Design education in England should learn from the American model and seek greater private funding, according to graphic designer and Royal College of Art professor Neville Brody.
Brody, dean of the Royal College of Art's School of Communications, told Dezeen that the design industry should step in to plug the funding gap caused by government cuts.
"It's going to take a little while for industry to adjust to the fact that government is no longer or less present in supporting education, and industry is going to have to step in and start to share some of that responsibility," Brody said.
"The American model where there's more experience of putting bursaries in place, obviously is a bit healthier," he added.
Arts degrees in England were free before 1998 but since then government funding has been repeatedly cut. Universities can now charge undergraduates up to £9,000 per year for their courses.
In the USA, by contrast, many universities have long relied on private funding and endowments to help provide bursaries, grants and scholarships for students who can't afford their fees.
"I feel really sorry for students these days," said Brody, who studied graphic design at the London College of Printing in the 1970s. "I'm not sure how I could have coped with the financial pressures that students are expected to carry."
He called for businesses and individuals in the design sector to provide greater financial support for students. "At the end of the day a good graduate is good for industry," he said.

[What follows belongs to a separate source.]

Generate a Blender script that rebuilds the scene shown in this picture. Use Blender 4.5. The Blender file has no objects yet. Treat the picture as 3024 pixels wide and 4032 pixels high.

London-based Brody, 58, was appointed head of the RCA's department of communication art and design in 2010. The department has since been rebranded as the School of Communication and is this week relaunching with a new structure and approach.
"The programme's not really changed much in 20 years," Brody said, explaining that he was introducing a series of new specialist "pathways" that will include sound design, documentary animation and experimental design.
"Now we have the opportunity to really explore new ideas, take advantage of new technologies and take real advantage of our very mixed environment," he said.
"So you might have animation students learning from students who are doing interactive design who might learn from a sound designer, who might learn from a photographer or an illustrator, because we run mixed studios."
He added: "It's the way it used to be. Historically, a creative person would be working in all of those different mediums. Only in the 1950s in American advertising did it really become specialised. So it's reclaiming the true discipline again, which is a cross-discipline."
From September 2016, students at the relaunched school will share multidisciplinary studios, and will also have access to new "labs", subject-specific workshops that will be created in the spaces vacated by other RCA departments moving to the college's new campus in Battersea.
"A lot of the logic is around the need for art and design education to be more relevant to what's going on in the real world, to be more agile," Brody said. "Because industry and society are changing faster than ever, but educational models don't really have the mechanisms for dealing with that."
"It allows us to bring more people in who are at the cutting edge of what's happening in the art and culture industry," he added.
The school will also launch a Masters of Research in Communication Design. This is part of the RCA's response to a change in funding allocations from the UK government, which favours universities that rank highly on research.
However Brody denied that the RCA, which saw a number of senior staff step down and the suspension of one of its key courses in 2015, was becoming more commercial in response to cuts in funding.
"That's absolutely not true," said Brody. "The college is actually using the opportunity to bring in more exploratory thinking."
"The reality is we have to change and we have to grow and we have to be more agile and we have to embrace new ideas constantly or try and lead new ideas," he added. "Inevitably there are people who feel uncomfortable with that and then there are people that just reach a point where they need to move on anyway."
Brody, who rose to prominence as art director of influential magazine The Face in the 80s and 90s, also relaunched his own design studio this year. In a conversation featured in Dezeen's Book of Interviews, he explained how London's punk movement had a huge impact on his career.
Among his recent projects are the new visual identity for UK broadcaster Channel 4 and the typeface for England 2014 football kit. He also reworked the Royal College of Art's house font by Margaret Calvert as part of the London institution's rebrand in 2012.